Carwyn Jones leads Wales in spineless hypocrisy

Carwyn Jones is the odious First Minister of Wales. He was trained as a barrister, and is a member of the Privy Council.

He recently sacked a Welsh Assembly (a sort of toy parliament) Cabinet Member, Carl Sargeant,  following unspecified allegations being having been made against Mr Sargeant. Within days, Carl Sargeant committed suicide without ever knowing the nature of those allegations.

Jones issued a statement, which contained the following

“I quite properly did all that I could to make sure that everything was being done by the book. I had no alternative but to take the action that I did and I hope that people will understand that.”

and

“He was a great Chief Whip and a Minister who served his country with distinction”

On the basis of the limited facts at hand, the confluence of these two statements  is gag inducing.

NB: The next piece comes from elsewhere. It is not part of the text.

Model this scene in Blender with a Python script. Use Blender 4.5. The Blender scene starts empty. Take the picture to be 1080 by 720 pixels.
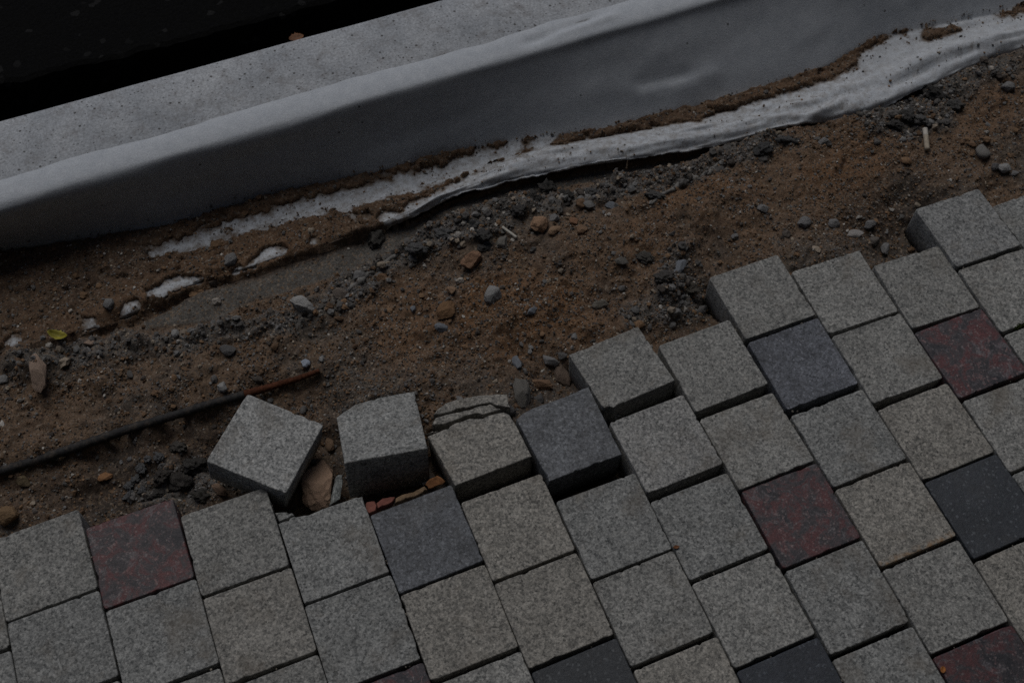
import bpy, bmesh, math, random
import numpy as np
from mathutils import Matrix, Vector, Euler, noise

random.seed(11)
RNG = np.random.default_rng(7)
SC = bpy.context.scene
COL = SC.collection
R = math.radians

# ------------------------------------------------------------------ camera
CAM = Vector((0.36077388, -0.59630432, 1.21154906))
RX = Vector((0.92602017, -0.37742877, 0.00584449))       # image right
RY = Vector((-0.32339299, -0.80123907, -0.50342123))     # image down
RZ = Vector((0.19468849, 0.46428814, -0.86402136))       # view direction
FPX = 1205.4546                                          # focal length in pixels of a 1080 px wide frame
cd = bpy.data.cameras.new('camera')
cam = bpy.data.objects.new('camera', cd)
COL.objects.link(cam)
mw = Matrix.Identity(4)
for i in range(3):
    mw[i][0] = RX[i]; mw[i][1] = -RY[i]; mw[i][2] = -RZ[i]; mw[i][3] = CAM[i]
cam.matrix_world = mw
cd.sensor_fit = 'HORIZONTAL'; cd.sensor_width = 36.0
cd.lens = FPX / 1080 * 36.0
cd.clip_start = 0.05; cd.clip_end = 200
cd.dof.use_dof = True
cd.dof.focus_distance = 1.36
cd.dof.aperture_fstop = 7.1
SC.camera = cam

# ------------------------------------------------------------------ sky, sun, exposure (overcast)
SUN_EL, SUN_ROT = 56, 0
w = bpy.data.worlds.new('World'); SC.world = w; w.use_nodes = True
nt = w.node_tree; nt.nodes.clear()
sky = nt.nodes.new('ShaderNodeTexSky'); sky.sky_type = 'NISHITA'; sky.sun_disc = False
sky.sun_elevation = R(SUN_EL); sky.sun_rotation = R(SUN_ROT); sky.dust_density = 1.2; sky.air_density = 0.5; sky.ozone_density = 1.0
bg = nt.nodes.new('ShaderNodeBackground'); bg.inputs['Strength'].default_value = 0.05
wo = nt.nodes.new('ShaderNodeOutputWorld')
nt.links.new(sky.outputs[0], bg.inputs[0]); nt.links.new(bg.outputs[0], wo.inputs[0])
sd = bpy.data.lights.new('sun', 'SUN'); sd.energy = 1.5; sd.angle = R(46); sd.color = (1.0, 0.97, 0.93)
sun = bpy.data.objects.new('sun', sd); COL.objects.link(sun)
sun.rotation_euler = (R(-(90 - SUN_EL)), 0, 0); sun.location = (0.5, 3, 5)
SC.view_settings.view_transform = 'Standard'; SC.view_settings.look = 'None'
SC.view_settings.exposure = -0.42; SC.view_settings.gamma = 1.0
SC.view_settings.use_curve_mapping = False
SC.cycles.use_denoising = False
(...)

If Jones believed that Sargeant was guilty as alleged  (as presumably he did, and hence should have been sacked and not simply suspended pending investigation), Sargeant did not serve with distinction, He was a sex abuser who disgraced public office, and Jones should have had the courage of the belief which led to his termination, and not issue this sanctimonious and mendacious  statement. He presumably did this because, whatever the real motivation for the sacking, he was terrified of the impact on his own career of any backlash.

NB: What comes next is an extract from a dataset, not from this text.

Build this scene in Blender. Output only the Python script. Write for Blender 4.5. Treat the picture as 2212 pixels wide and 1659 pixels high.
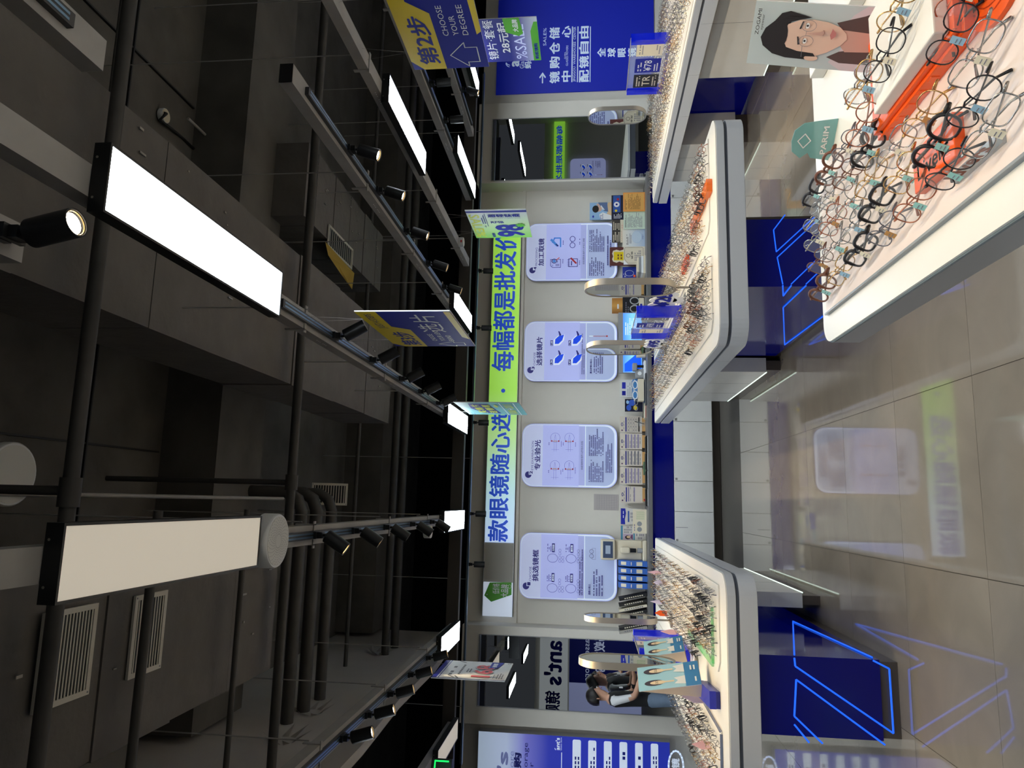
import bpy, bmesh, math, random
from mathutils import Vector, Matrix
R_ = random.Random(7)
for o in list(bpy.data.objects): bpy.data.objects.remove(o)
S = bpy.context.scene
COL = S.collection
PI = math.pi
# ------------------------------------------------------------------ camera (a phone held sideways: the room's up is the picture's left)
FPX = 1550.0; H = 1.55
def _cam(x, y): return Vector(((829.5 - y) / FPX, (1106.0 - x) / FPX, 1.0))
_Y = _cam(1275, 1088).normalized()
_X = _cam(1340, -9000); _X = (_X - _X.dot(_Y) * _Y).normalized()
if _X.x < 0: _X = -_X
_Z = -_X.cross(_Y)
def _w(v): return Vector((_X.dot(v), _Y.dot(v), _Z.dot(v)))
Rr, Uu, Ff = _w(Vector((1, 0, 0))), _w(Vector((0, 1, 0))), _w(Vector((0, 0, 1)))
def atY(x, y, Y):                      # the point seen at a pixel that lies on the plane Y
    d = _w(_cam(x, y)); t = Y / d.y; return Vector((d.x * t, Y, H + d.z * t))
def atZ(x, y, z):
    d = _w(_cam(x, y)); t = (z - H) / d.z; return Vector((d.x * t, d.y * t, z))
cd = bpy.data.cameras.new('camera'); cam = bpy.data.objects.new('camera', cd); COL.objects.link(cam)
cd.sensor_width = 36; cd.lens = FPX / 2212 * 36; cd.clip_start = 0.05; cd.clip_end = 100
m = Matrix.Identity(4)
for i in range(3):
    m[i][0] = -Uu[i]; m[i][1] = Rr[i]; m[i][2] = -Ff[i]
m[2][3] = H
cam.matrix_world = m
S.camera = cam
# ------------------------------------------------------------------ world, exposure
wd = bpy.data.worlds.new('world'); S.world = wd; wd.use_nodes = True
wd.node_tree.nodes['Background'].inputs[0].default_value = (0.80, 0.86, 1, 1)
wd.node_tree.nodes['Background'].inputs[1].default_value = 0.03
S.view_settings.view_transform = 'Standard'; S.view_settings.look = 'None'
S.view_settings.exposure = 0.0; S.view_settings.gamma = 1; S.view_settings.use_curve_mapping = False
S.cycles.max_bounces = 8; S.cycles.transparent_max_bounces = 16; S.cycles.sample_clamp_indirect = 3
S.cycles.caustics_reflective = False; S.cycles.caustics_refractive = False
PANEL_E, SPOT_W = 31.0, 36.0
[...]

In the current febrile atmosphere surrounding  any allegations of any sexual impropriety, the de facto modus operandi has become to abandon the bedrock of our legal system –  the notion  of due process. The prosecuting authority has become any female who makes any allegation regardles of the severity or veracity thereof; the jury is now the media together with the general populace fed a diet of salacious details; and the judge has become a motley band of employers, clients, and anyone else in a position to grant favour or enforce sanction.

The sentence is common to all such instances, and bears no relation to the severity or validity of the offence, given it were proven, and is as a minimum the ending of the accused’s professional life or, as so tragically in the case of Carl Sargeant, his physical life.

Carl Sargeant had not been found guilty of any offence when he was sacked; he was not even aware of the nature of his unknown accuser’s allegations. He was found guilty by Carwyn Jones and sentenced without due process – the actions of tyrants through history, and the antithesis of the principles  of English law as articulated in “The Rule of Law” (Bingham 2010).

For a barrister and a member of maybe the most powerful structure in British Governance to dispense with due process, and then claim that there was no alternative to so doing,  is a disgrace to his profession and to the very concept of justice in the UK. Carwyn Jones has acted like a medieval village head in days of yore in his miserable and insignificant apology for a country.